#### AIM OF THE TASK
Can you transcribe every entry word for word, skipping the images?

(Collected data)
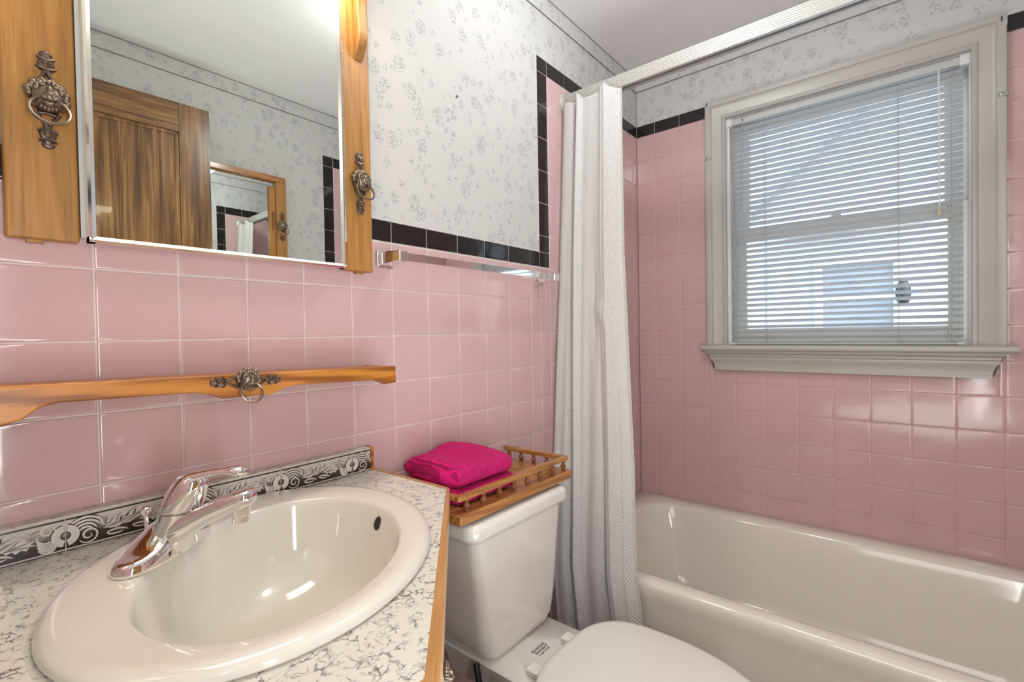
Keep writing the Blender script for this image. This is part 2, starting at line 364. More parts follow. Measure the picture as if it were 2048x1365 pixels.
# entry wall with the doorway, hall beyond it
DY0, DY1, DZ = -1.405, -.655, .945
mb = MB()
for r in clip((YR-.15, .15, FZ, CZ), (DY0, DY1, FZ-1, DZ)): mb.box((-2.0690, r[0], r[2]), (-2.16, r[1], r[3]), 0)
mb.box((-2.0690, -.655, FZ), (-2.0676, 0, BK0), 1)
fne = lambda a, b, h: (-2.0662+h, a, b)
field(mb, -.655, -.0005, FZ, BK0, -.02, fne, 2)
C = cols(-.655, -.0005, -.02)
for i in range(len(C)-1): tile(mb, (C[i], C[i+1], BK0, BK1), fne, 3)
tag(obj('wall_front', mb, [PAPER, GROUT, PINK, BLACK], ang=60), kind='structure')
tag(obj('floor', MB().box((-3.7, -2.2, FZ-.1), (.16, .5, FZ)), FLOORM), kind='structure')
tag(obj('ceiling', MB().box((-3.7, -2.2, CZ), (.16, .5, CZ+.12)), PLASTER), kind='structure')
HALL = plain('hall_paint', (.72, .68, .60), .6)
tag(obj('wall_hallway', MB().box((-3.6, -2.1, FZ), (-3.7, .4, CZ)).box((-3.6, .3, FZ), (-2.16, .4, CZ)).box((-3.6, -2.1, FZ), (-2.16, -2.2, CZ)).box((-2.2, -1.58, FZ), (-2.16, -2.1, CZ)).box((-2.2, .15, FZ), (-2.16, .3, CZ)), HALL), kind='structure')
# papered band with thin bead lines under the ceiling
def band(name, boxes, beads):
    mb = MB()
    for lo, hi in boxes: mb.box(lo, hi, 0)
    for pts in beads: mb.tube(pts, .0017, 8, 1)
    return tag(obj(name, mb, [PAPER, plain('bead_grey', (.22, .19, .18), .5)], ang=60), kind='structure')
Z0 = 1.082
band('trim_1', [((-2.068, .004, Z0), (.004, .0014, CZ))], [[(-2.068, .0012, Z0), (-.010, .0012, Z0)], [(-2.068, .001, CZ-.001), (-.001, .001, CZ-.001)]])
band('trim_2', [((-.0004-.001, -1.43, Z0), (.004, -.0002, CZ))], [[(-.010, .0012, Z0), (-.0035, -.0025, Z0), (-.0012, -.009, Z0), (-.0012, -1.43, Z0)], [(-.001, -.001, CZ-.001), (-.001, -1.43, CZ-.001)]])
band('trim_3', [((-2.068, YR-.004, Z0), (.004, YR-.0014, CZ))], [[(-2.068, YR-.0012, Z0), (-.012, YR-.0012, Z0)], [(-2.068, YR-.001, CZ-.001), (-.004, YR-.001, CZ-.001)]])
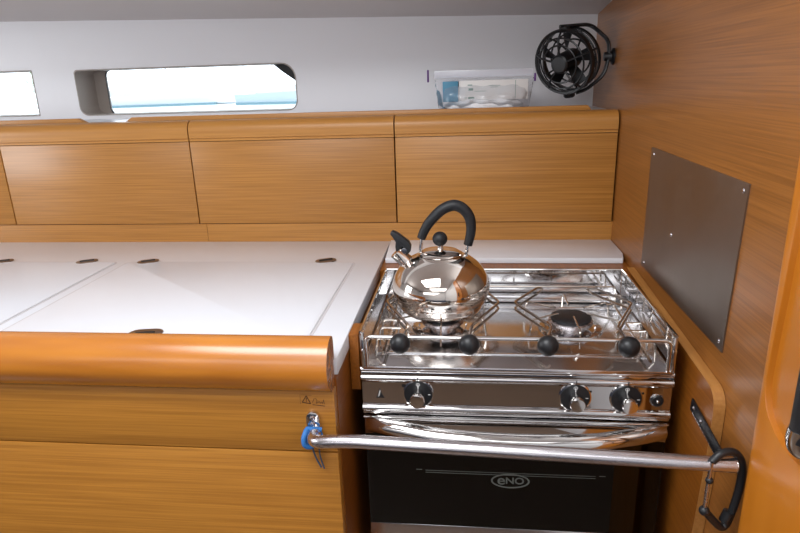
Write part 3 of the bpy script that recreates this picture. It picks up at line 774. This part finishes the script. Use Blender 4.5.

#### ANSWER BELOW
Keep writing the Blender script for this image. This is part 2, starting at line 364. More parts follow. Measure the picture as if it were 2048x1365 pixels.
# entry wall with the doorway, hall beyond it
DY0, DY1, DZ = -1.405, -.655, .945
mb = MB()
for r in clip((YR-.15, .15, FZ, CZ), (DY0, DY1, FZ-1, DZ)): mb.box((-2.0690, r[0], r[2]), (-2.16, r[1], r[3]), 0)
mb.box((-2.0690, -.655, FZ), (-2.0676, 0, BK0), 1)
fne = lambda a, b, h: (-2.0662+h, a, b)
field(mb, -.655, -.0005, FZ, BK0, -.02, fne, 2)
C = cols(-.655, -.0005, -.02)
for i in range(len(C)-1): tile(mb, (C[i], C[i+1], BK0, BK1), fne, 3)
tag(obj('wall_front', mb, [PAPER, GROUT, PINK, BLACK], ang=60), kind='structure')
tag(obj('floor', MB().box((-3.7, -2.2, FZ-.1), (.16, .5, FZ)), FLOORM), kind='structure')
tag(obj('ceiling', MB().box((-3.7, -2.2, CZ), (.16, .5, CZ+.12)), PLASTER), kind='structure')
HALL = plain('hall_paint', (.72, .68, .60), .6)
tag(obj('wall_hallway', MB().box((-3.6, -2.1, FZ), (-3.7, .4, CZ)).box((-3.6, .3, FZ), (-2.16, .4, CZ)).box((-3.6, -2.1, FZ), (-2.16, -2.2, CZ)).box((-2.2, -1.58, FZ), (-2.16, -2.1, CZ)).box((-2.2, .15, FZ), (-2.16, .3, CZ)), HALL), kind='structure')
# papered band with thin bead lines under the ceiling
def band(name, boxes, beads):
    mb = MB()
    for lo, hi in boxes: mb.box(lo, hi, 0)
    for pts in beads: mb.tube(pts, .0017, 8, 1)
    return tag(obj(name, mb, [PAPER, plain('bead_grey', (.22, .19, .18), .5)], ang=60), kind='structure')
Z0 = 1.082
band('trim_1', [((-2.068, .004, Z0), (.004, .0014, CZ))], [[(-2.068, .0012, Z0), (-.010, .0012, Z0)], [(-2.068, .001, CZ-.001), (-.001, .001, CZ-.001)]])
band('trim_2', [((-.0004-.001, -1.43, Z0), (.004, -.0002, CZ))], [[(-.010, .0012, Z0), (-.0035, -.0025, Z0), (-.0012, -.009, Z0), (-.0012, -1.43, Z0)], [(-.001, -.001, CZ-.001), (-.001, -1.43, CZ-.001)]])
band('trim_3', [((-2.068, YR-.004, Z0), (.004, YR-.0014, CZ))], [[(-2.068, YR-.0012, Z0), (-.012, YR-.0012, Z0)], [(-2.068, YR-.001, CZ-.001), (-.004, YR-.001, CZ-.001)]])
Write part 3 of the bpy script that recreates this picture. It picks up at line 774. This part finishes the script. Use Blender 4.5.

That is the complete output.